Swihart earned a BS in chemical engineering from Rice University and a PhD in chemical engineering from the University of Minnesota, where he was a National Science Foundation graduate fellow. He conducted postdoctoral research in the Particle Technology Laboratory in the Department of Mechanical Engineering at the University of Minnesota before joining the UB faculty in 1998.
Swihart has co-authored more than 180 peer-reviewed journal manuscripts and three book chapters, co-edited three proceedings volumes and is a co-inventor on five issued U.S. patents. He co-authored the eighth edition of “Introduction to Chemical Engineering Thermodynamics” (Smith, van Ness, Abbott, and Swihart, 2017), which, through the first seven editions, was the best-selling chemical engineering textbook of all time.
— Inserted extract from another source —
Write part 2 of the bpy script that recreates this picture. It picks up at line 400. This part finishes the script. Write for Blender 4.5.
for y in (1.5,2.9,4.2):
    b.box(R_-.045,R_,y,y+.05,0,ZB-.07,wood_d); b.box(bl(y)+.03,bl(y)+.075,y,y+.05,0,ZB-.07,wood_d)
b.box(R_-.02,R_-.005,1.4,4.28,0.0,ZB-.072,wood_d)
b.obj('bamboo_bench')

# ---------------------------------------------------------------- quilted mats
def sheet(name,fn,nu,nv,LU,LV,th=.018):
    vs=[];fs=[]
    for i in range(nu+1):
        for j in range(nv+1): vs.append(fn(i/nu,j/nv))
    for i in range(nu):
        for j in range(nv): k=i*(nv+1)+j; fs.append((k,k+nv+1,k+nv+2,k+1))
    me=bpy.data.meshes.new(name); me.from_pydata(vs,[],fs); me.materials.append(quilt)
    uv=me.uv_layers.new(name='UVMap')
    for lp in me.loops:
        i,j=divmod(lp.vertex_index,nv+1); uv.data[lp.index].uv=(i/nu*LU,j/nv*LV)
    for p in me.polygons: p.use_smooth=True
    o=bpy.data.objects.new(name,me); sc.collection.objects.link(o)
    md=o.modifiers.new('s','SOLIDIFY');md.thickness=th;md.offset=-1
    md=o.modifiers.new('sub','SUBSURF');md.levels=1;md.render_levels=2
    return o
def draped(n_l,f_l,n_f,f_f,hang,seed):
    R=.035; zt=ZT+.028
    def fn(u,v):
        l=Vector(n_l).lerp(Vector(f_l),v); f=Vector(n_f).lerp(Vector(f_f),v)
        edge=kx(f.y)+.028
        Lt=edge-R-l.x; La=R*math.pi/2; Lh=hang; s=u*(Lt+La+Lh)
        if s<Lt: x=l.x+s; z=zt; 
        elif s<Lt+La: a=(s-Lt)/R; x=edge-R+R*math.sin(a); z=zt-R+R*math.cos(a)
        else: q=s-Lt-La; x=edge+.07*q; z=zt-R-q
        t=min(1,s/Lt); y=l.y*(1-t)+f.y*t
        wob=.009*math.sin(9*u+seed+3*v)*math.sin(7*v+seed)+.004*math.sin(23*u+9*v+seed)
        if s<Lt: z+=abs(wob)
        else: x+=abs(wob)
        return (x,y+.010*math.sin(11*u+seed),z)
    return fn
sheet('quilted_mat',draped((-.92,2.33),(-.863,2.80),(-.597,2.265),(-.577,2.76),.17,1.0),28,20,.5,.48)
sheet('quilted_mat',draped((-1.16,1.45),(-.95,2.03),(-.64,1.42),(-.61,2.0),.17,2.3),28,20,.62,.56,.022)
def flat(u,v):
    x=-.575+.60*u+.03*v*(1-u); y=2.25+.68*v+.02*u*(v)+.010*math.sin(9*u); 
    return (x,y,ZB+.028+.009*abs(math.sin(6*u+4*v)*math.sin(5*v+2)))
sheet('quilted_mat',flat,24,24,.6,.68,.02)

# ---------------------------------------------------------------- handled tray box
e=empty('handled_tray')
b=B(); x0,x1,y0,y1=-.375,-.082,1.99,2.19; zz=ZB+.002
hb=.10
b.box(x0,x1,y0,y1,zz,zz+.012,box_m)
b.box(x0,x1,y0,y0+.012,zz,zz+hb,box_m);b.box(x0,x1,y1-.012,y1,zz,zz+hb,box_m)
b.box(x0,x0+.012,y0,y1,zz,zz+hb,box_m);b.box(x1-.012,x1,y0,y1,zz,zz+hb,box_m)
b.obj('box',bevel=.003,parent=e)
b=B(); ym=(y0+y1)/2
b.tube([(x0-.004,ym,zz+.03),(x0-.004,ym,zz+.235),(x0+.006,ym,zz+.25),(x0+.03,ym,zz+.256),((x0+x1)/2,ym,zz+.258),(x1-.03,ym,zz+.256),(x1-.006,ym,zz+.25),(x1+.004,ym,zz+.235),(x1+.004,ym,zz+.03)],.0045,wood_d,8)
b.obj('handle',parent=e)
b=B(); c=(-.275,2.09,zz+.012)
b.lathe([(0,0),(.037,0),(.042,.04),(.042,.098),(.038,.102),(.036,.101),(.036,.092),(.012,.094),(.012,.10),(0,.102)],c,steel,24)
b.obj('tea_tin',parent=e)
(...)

Swihart is a recipient of the Kenneth Whitby Award from the American Association for Aerosol Research and the J.B. Wagner Young Investigator Award from the Electrochemical Society, as well as several UB awards for research excellence.
Swihart was named “Professor of the Year” five times by UB chemical engineering undergraduates and has received mentoring awards from UB’s Collegiate Science and Technology Entry Program, Louis Stokes Alliance for Minority Participation and the McNair Scholars program. In 2015 he received the President Emeritus and Mrs. Meyerson Award for Distinguished Undergraduate Teaching and Mentoring, the university’s highest award for undergraduate mentoring, and was recognized by UB’s Graduate School this year with the Excellence in Graduate Student Mentoring Award. He was UB’s nominee for this year’s Marshall award.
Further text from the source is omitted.